Using Sequential Kinematic and Thermochronometric Modeling to Temporally and Spatially Link Thrust Belt Exhumation with Basin Development in the Bolivian Fold-Thrust-Belt-Foreland Basin System.

Abstract:

Applying isostasy and erosion to sequentially deformed balanced cross sections links the growth of hinterland structures to the developing foreland basins (FB) adjacent to fold-thrust belts (FTB), adding geologic constraints to modeled exhumation pathways. We sequentially deform the Rio Beni cross section in northern Bolivia (McQuarrie et al., 2008) with kinematic modeling software Move. In our model, topography evolves and basins develop for each model step as deformation, erosion, and isostasy are applied; and are a direct function of the geometry and kinematics of the cross section. The model is constrained by the depth of the foreland and hinterland basins, geology present at the surface, the depth and angle of the decollement, and the shape of the modern observed topography. Topography develops as thrusting occurs and loads the crust, producing a flexural wave and creating accommodation space in adjacent basins. Erosion of material above a newly generated topographic profile unloads the section while basin space is filled.

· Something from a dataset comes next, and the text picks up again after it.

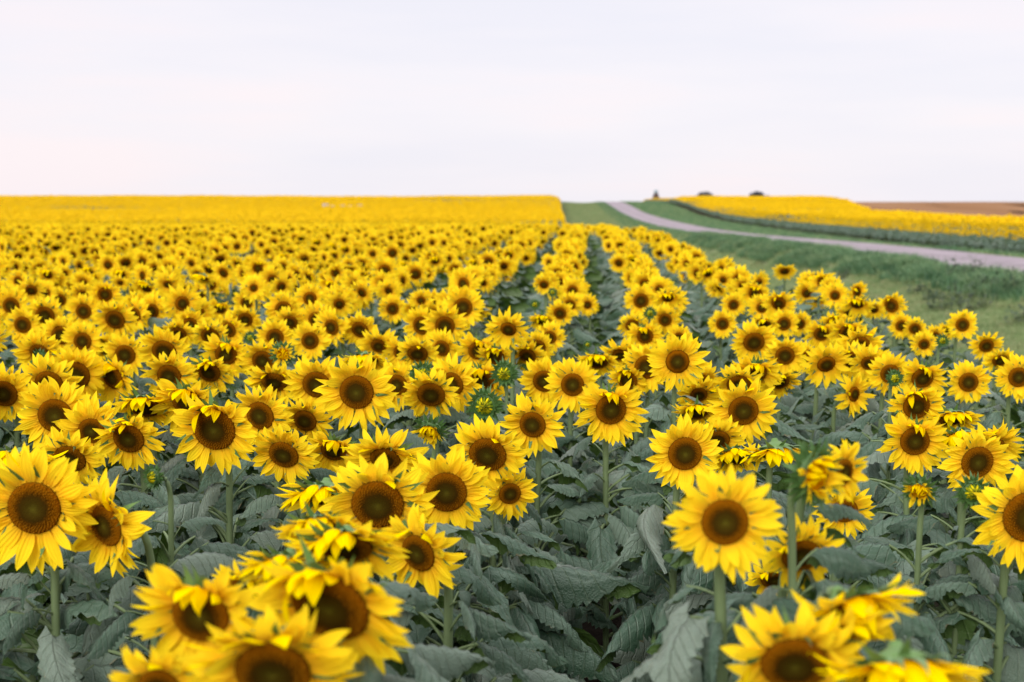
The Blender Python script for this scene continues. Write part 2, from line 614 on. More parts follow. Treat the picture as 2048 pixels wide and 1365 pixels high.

Once the model sufficiently duplicates geologic constraints, a 0.5 km X 0.5 km grid of unique points is deformed with the model and used to determine displacement vectors for each 10 km shortening step. These displacement vectors, in conjunction with a prescribed time interval for each step, determine a velocity field that can be used in a modified version of the advection diffusion modeling software Pecube. Cooling ages predicted using this method are based on deformation rates, geometry, topography, and thermal parameters, and offer insight into possible rates of deformation, erosion, and deposition throughout FTB and FB development. Incorporating erosion, deposition, and isostasy in sequentially deformed balanced cross sections highlights the spatiotemporal aspects of sedimentary wedge propagation, identifies necessary external negative buoyancy affects, and provides additional geologic constraints to modeled exhumation pathways.